Plaintiff WASC acknowledges that it may have an adequate remedy in the Commonwealth courts of the Commonwealth of Puer-to Rico. However, this is not a case where another party has already initiated an action in a Commonwealth Court pursuant to the same claim, in which ease joinder in the local proceeding would be both convenient, efficient and appropriate. Dismissal of the present action based on the availability of relief in the Commonwealth forum would require the commencement of an entirely new judicial process on the exact same claim. We note that plaintiff filed this action on October 17, 1995, and the parties have actively engaged in discovery for over a year and a half. We decline to nonchalantly discard all this expenditure of legal effort and judicial resources, like flotsam after a shipwrecking storm. The Court finds that, taking into account the paramount principles of fairness and efficiency that propel our Rule 19 analysis, plaintiff. WASC should continue litigating his claim in this forum.

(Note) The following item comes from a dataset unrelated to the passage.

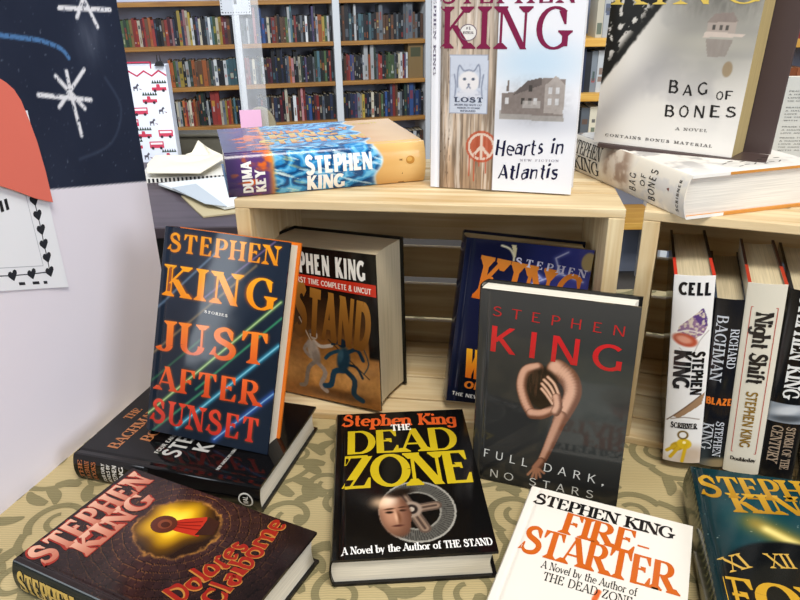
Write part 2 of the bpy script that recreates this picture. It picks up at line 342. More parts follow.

Pursuant to the abovementioned discussion, defendant’s motion to dismiss pursuant to Fed.R.Civ.P. 19 is hereby DENIED.
SO ORDERED.
. Wright and Miller note: “There is no precise formula for determining whether a particular nonparty must be joined under Rule 19(a). The decision has to be made in terms of the general policies of avoiding multiple litigation, providing the parties with complete and effective relief in a single action, and protecting the absent persons from the possible prejudicial effect of deciding the case without them. Account also must be taken of whether other alternatives are available to the litigants. By its very nature Rule 19(a) calls for determinations that are heavily influenced by the facts and circumstances of individual cases ...” Id. at § 1604, p. 40.
. The possibility of multiple litigation and the ramifications thereof do not of themselves warrant dismissal of the action. See Liberty Mutual Ins. Co. v. Price, 48 F.R.D. 1 (D.C.Ohio 1969); Wright and Miller also note that for purposes of analysis pursuant to 19(a)(2), ”[t]he key is whether the possibility of being subject to multiple obligations is real; an unsubstantiated or speculative risk will not satisfy the Rule 19(a) criteria.” Wright, Miller & Kane, Federal Practice and Procedure, § 1604, p. 62.
. This assessment may be different if there was at the present time parallel litigation in the Commonwealth of Puerto Rico regarding the same facts and the same claims. However, neither party has suggested the existence of such litigation, and the record does not indicate such fact.
. The philosophy of Rule 19 is to avoid dismissal whenever possible. Heath v. Aspen Skiing Corp., 325 F.Supp. 223 (D.C.Colo.1971).